_PROBLEM_:
In the data below, locate each line with the word "part" and list it.

_MATERIAL PROVIDED_:

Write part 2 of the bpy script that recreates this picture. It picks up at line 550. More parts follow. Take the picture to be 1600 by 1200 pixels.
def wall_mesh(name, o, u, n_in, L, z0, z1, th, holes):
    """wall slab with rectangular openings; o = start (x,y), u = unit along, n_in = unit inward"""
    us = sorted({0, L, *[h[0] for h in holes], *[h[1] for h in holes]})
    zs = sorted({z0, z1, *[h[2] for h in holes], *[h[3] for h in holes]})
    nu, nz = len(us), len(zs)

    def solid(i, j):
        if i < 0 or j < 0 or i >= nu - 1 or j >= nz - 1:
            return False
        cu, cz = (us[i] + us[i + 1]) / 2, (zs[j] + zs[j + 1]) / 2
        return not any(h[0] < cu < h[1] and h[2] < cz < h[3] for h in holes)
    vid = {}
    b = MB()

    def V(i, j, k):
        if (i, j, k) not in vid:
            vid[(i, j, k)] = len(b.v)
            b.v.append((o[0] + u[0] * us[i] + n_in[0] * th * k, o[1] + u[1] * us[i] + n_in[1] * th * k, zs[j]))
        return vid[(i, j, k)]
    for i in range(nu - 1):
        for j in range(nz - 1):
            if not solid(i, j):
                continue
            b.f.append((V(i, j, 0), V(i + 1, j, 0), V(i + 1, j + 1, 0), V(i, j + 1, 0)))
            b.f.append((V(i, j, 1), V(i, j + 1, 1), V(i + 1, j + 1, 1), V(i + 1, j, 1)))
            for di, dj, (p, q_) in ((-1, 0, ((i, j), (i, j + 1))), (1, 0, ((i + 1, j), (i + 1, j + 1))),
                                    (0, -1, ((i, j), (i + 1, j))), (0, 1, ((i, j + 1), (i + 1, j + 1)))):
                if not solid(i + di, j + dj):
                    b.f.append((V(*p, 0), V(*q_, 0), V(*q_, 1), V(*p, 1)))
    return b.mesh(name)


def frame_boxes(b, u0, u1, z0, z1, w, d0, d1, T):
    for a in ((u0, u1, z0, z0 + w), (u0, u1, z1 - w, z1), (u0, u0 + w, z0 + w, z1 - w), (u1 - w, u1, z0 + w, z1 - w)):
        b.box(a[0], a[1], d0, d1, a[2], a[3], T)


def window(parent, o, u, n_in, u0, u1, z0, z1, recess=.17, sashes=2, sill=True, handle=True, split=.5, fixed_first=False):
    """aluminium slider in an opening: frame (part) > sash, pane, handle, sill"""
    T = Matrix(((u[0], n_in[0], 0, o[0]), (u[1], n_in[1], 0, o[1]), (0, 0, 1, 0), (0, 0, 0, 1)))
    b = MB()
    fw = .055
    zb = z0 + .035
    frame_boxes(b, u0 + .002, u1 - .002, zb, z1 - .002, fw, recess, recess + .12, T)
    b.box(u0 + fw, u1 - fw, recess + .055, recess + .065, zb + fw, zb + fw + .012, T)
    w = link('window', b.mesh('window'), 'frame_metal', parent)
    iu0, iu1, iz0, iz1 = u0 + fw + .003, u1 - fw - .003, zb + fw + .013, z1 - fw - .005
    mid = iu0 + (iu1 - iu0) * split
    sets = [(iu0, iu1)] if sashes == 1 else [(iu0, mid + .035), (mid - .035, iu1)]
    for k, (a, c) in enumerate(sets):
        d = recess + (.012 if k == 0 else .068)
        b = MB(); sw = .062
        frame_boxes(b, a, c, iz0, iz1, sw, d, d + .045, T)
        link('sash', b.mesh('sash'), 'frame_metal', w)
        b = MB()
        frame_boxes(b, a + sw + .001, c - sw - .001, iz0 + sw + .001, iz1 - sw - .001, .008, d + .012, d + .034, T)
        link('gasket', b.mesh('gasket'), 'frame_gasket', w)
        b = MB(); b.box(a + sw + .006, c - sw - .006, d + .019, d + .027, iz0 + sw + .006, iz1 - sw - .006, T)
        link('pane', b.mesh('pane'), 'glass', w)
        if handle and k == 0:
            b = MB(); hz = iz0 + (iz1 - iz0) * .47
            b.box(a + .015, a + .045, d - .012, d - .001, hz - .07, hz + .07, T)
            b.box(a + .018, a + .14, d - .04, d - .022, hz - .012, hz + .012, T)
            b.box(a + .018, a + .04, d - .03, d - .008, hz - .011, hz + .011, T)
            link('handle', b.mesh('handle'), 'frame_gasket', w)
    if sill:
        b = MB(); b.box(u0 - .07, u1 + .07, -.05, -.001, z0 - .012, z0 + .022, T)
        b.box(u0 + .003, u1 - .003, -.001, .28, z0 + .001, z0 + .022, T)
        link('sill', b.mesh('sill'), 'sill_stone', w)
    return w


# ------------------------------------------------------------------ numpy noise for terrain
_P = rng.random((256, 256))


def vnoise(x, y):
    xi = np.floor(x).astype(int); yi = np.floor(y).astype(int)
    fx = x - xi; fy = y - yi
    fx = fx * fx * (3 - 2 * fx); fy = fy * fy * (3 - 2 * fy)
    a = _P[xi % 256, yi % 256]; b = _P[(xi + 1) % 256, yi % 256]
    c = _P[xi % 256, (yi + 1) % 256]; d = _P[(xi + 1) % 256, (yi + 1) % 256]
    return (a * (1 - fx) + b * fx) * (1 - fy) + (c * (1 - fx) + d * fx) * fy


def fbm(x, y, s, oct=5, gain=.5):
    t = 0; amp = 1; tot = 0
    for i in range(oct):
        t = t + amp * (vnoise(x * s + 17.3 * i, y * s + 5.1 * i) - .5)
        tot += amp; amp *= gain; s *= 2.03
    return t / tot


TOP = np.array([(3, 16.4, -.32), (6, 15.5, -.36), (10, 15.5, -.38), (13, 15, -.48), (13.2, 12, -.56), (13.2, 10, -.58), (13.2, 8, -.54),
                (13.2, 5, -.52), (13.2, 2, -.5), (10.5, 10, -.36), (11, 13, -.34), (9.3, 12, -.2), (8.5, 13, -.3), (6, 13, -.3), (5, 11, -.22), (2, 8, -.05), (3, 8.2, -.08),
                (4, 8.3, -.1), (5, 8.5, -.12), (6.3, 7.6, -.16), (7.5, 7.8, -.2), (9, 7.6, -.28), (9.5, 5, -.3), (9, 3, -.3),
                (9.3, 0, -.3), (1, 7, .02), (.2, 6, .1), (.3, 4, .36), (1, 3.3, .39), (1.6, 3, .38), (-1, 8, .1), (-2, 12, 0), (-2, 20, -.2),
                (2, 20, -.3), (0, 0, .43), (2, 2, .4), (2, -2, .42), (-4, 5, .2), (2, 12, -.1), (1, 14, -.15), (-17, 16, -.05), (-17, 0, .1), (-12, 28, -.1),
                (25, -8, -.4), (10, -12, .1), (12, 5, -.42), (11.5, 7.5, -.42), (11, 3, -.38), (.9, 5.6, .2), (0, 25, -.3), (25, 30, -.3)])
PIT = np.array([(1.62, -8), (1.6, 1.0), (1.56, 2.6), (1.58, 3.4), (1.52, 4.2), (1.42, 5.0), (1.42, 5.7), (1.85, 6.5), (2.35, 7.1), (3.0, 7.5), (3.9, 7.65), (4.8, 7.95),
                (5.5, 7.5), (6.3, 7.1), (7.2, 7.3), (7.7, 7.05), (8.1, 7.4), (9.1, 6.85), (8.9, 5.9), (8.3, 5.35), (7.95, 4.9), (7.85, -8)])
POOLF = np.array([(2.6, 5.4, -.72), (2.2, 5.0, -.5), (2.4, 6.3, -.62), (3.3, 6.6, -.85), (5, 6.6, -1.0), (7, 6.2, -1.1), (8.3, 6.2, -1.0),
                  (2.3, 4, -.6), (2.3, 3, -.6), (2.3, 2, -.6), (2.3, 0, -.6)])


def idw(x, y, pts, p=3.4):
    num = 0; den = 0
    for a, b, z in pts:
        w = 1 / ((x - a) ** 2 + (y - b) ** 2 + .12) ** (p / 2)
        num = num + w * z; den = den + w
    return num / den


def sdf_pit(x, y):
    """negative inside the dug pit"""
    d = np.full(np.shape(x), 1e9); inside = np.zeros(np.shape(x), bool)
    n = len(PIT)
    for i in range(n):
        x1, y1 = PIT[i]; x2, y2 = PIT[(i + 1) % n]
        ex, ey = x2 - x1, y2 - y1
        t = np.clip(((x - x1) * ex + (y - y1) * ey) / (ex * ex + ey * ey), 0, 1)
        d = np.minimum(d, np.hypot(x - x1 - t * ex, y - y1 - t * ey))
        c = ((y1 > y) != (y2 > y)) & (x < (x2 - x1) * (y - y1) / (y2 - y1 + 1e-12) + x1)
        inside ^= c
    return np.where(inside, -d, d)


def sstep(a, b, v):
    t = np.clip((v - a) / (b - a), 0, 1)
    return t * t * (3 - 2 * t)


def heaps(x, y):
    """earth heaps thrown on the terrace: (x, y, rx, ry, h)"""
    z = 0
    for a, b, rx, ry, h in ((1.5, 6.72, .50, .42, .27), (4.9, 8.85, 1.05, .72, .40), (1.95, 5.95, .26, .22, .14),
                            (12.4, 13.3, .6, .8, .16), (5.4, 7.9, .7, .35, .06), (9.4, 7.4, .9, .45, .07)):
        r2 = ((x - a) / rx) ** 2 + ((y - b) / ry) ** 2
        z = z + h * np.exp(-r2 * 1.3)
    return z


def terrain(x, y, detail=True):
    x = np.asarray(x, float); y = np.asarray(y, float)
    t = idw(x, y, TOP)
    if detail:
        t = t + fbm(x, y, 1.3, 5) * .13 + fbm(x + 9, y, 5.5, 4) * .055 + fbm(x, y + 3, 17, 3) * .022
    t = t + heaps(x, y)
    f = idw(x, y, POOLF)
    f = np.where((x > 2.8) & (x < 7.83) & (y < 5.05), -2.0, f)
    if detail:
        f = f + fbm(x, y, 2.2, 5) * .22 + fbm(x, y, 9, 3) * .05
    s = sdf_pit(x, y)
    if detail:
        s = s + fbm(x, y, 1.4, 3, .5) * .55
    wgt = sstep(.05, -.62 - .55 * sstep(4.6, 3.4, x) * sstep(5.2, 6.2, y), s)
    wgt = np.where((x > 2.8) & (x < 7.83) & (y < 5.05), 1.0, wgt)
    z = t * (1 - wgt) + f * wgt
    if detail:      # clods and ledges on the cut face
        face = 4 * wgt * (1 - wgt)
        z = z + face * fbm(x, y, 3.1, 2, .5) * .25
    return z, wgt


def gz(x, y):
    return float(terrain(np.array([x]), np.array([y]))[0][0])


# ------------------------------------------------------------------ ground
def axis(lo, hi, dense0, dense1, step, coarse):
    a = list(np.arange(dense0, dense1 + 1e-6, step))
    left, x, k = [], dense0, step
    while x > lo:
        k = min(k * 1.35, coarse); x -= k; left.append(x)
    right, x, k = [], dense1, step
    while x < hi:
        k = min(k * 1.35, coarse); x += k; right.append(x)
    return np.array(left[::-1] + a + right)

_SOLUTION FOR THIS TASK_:
Write part 2 of the bpy script that recreates this picture. It picks up at line 550. More parts follow. Take the picture to be 1600 by 1200 pixels.
    """aluminium slider in an opening: frame (part) > sash, pane, handle, sill"""